[Cryptography] Stupid question re # of cloud GPU's

Jon Callas jon at callas.org
Wed Mar 19 15:53:47 EDT 2025



> On Mar 19, 2025, at 11:02, Henry Baker <hbaker1 at pipeline.com> wrote:
> 
>  Everyone is maxing out their credit cards buying GPU's for AI training/whatever.
> 
> Suppose they then get bored with AI ?

It's not a stupid question because they will. Even in the case of people who aren't bored with it, there are people who are very interested in it, so they'll replace year N's GPUs with year N+k's GPUs, where k is the replacement cycle in years.

> 
> Do all these GPU's then become available -- presumably at much cheaper prices --
> for breaking crypto?

Yes, they become available for whatever someone wants them for.

> 
> Ignoring PQ Crypto, should we be worried about all of this new <classical> GPU
> power being used to attack <classical> crypto?

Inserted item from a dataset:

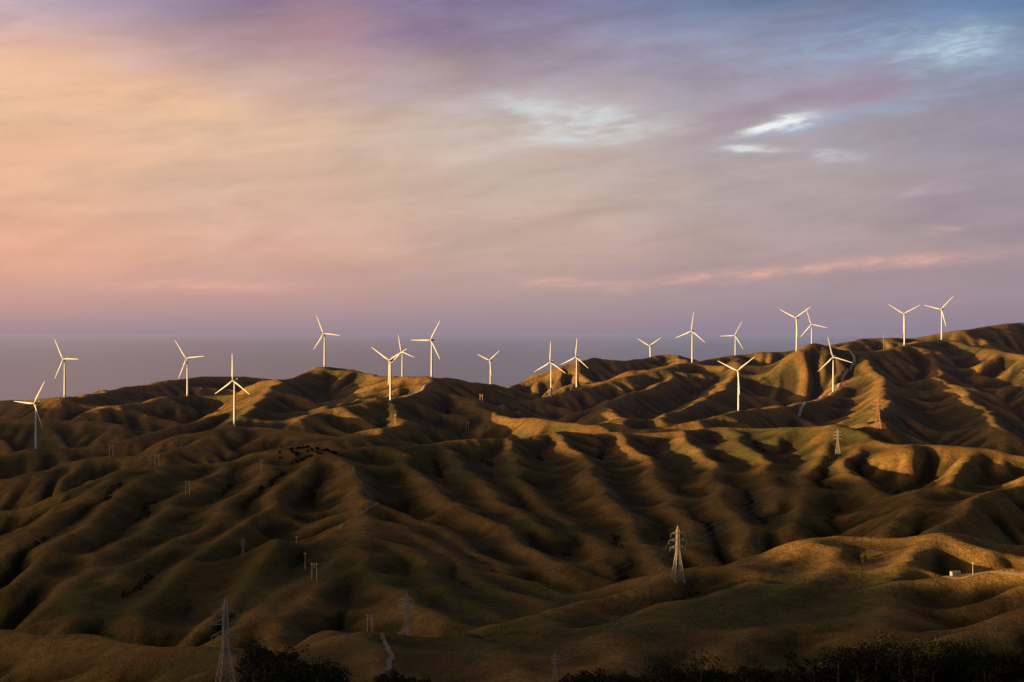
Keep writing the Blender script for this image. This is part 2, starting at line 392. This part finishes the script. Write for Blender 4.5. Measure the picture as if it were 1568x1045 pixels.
# rotor: spinner + 3 lofted, twisted blades (axis = Y)
m=MB()
m.loft([[(r*math.cos(2*math.pi*i/16),yy,r*math.sin(2*math.pi*i/16)) for i in range(16)] for yy,r in((-5.6,.15),(-5.3,.8),(-4.6,1.35),(-3.7,1.6),(-2.9,1.6))],0)
for kb in range(3):
    th=kb*2*math.pi/3; rings=[]
    for rad,ch,tk,tw in((1.2,1.7,1.7,0),(3,1.6,1.6,8),(8,2.7,.9,22),(14,2.4,.55,18),(22,1.9,.38,14),(30,1.4,.28,10),(37,1.0,.16,8),(40.3,.65,.1,7),(41.2,.25,.05,7)):
        ring=[]; tw_=math.radians(tw)
        for i in range(12):
            t=2*math.pi*i/12; cx_=ch/2*math.cos(t); cy_=tk/2*math.sin(t)
            if rad>5: cx_+= -ch*.15
            a_=cx_*math.cos(tw_)-cy_*math.sin(tw_); b_2=cx_*math.sin(tw_)+cy_*math.cos(tw_)
            x_,z_=a_,rad
            ring.append((x_*math.cos(th)+z_*math.sin(th),-4.2+b_2-.0006*rad*rad,-x_*math.sin(th)+z_*math.cos(th)))
        rings.append(ring)
    m.loft(rings,0)
rotor_me=m.mesh('rotor',[white],True)
for (px,py,D,a) in TUR:
    x,y_,z=P(px,py,D)
    e=bpy.data.objects.new('wind_turbine',None); scene.collection.objects.link(e)
    yaw=math.radians(-28+random.uniform(-8,8))
    e.location=(x,y_,z-HUB); e.rotation_euler=(0,0,yaw)
    obj('tower',tower_me,(0,0,0),e); obj('nacelle',nac_me,(0,0,HUB),e)
    obj('rotor',rotor_me,(0,0,HUB),e,(0,math.radians(a),0))

# lattice transmission tower (unit height 40)
def pylon(mat,th=.14):
    m=MB()
    def wd(z): return 4.0-(4.0-1.15)*min(z/22,1)-(.35*max(0,(z-22)/16)) if z<38 else .8
    lv=[0,5,9.5,13.5,17,20,22.5,25,27.5,30,32.5,35,38]
    def cor(z):
        a=wd(z); return [(-a,-a,z),(a,-a,z),(a,a,z),(-a,a,z)]
    for a,b_ in zip(lv[:-1],lv[1:]):
        A_,B_=cor(a),cor(b_)
        for i in range(4):
            j=(i+1)%4
            m.tube(A_[i],B_[i],th*1.25); m.tube(A_[i],B_[j],th*.65); m.tube(A_[j],B_[i],th*.65); m.tube(B_[i],B_[j],th*.65)
    for i in range(4):
        m.tube(cor(38)[i],(0,0,41),th)
    for z,L in((25,6.2),(30,7.2),(35,5.6)):
        for sx in(-1,1):
            a=wd(z); tip=(sx*L,0,z+.3)
            for yy in(-a,a):
                m.tube((sx*a,yy,z),tip,th*.9); m.tube((sx*a,yy,z+2.3),tip,th*.8)
                mid=(sx*(a+L)/2,yy/2,z+.15); m.tube(mid,(sx*(a+L)/2,yy/2,z+1.3),th*.5); m.tube((sx*a,yy,z),(sx*(a+L)/2,yy/2,z+1.3),th*.5)
            m.tube(tip,(sx*L,0,z-2.2),.12,n=6,mi=1)
            for q in range(5): m.tube((sx*L,0,z-.2-q*.4),(sx*L,0,z-.35-q*.4),.26,n=8,mi=1)
    return m.mesh('transmission_tower',[mat,glassm])
pyl_me=pylon(steel); pyl_rust=pylon(rust,.22); pyl_far=pylon(steel,.18)
pl=[]
for i,(px,py,D,hh) in enumerate(PYL):
    x,y_,z=P(px,py,D)
    me=pyl_rust if i==4 else (pyl_far if i==3 else pyl_me)
    o=obj('transmission_tower',me,(x,y_,float(ground(x,y_))-.8)); s_=hh/40; o.scale=(s_,s_,s_); o.rotation_euler=(0,0,random.uniform(-.5,.5)); pl.append(o)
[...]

Well, the stupid answer to the question is just no. The parameters take parallel processing into account and usually there's an assumption that price is no hindrance to the attacker.

A more nuanced answer is, "well, what do you mean by breaking crypto?"

If what you mean is key exhaustion on any modern cipher, that's already baked in, 2^128 is a rather large number and 2^256 is even larger. More than twice as big! (I can't tell you the number of times that I've heard people say that AES-256 is twice as strong as AES-128.)

There are other places where, sure, it will help. In the last dozen or so years, breaking an RSA-512 key has moved from possible with dedication to just a thing someone does over a weekend on their laptop. (Assuming a suitable definition of "laptop" and "weekend" of course.) At the same time, we all moved off of those before it was a threat. And again, we have moved to bigger keys. 

I just checked the cert for the web site of a large retailer, and it was RSA-2048, which is pretty intractable with modern devices. RSA-1024 is in a liminal place -- we all know we shouldn't use it. The guesstimates say it's ~80 bits of security and NIST recommended that we get off of that by 2010, and just about everyone has done that by now. At the same time, there are no reliable breaks of any 1024-bit key, which is good! We did the right thing by staying more than a decade (or less, for some stragglers) ahead of actual threats.

Another way to think of this is to measure things not by an abstract time parameter that is has buried in it uncertainty about parallelism, but by a parameter of computes-per-watt, which turns into a measurement of money, too. Those also cover things like GPUs, which are easy to slide into a measurement of computes-per-watt. 

From an operational side, we're staying ahead of the curve in the general case. Yes, there will be some specific case where -- oh, someone used a key that was okay then but this is now not then. Like the TI Calculator signing key mentioned above.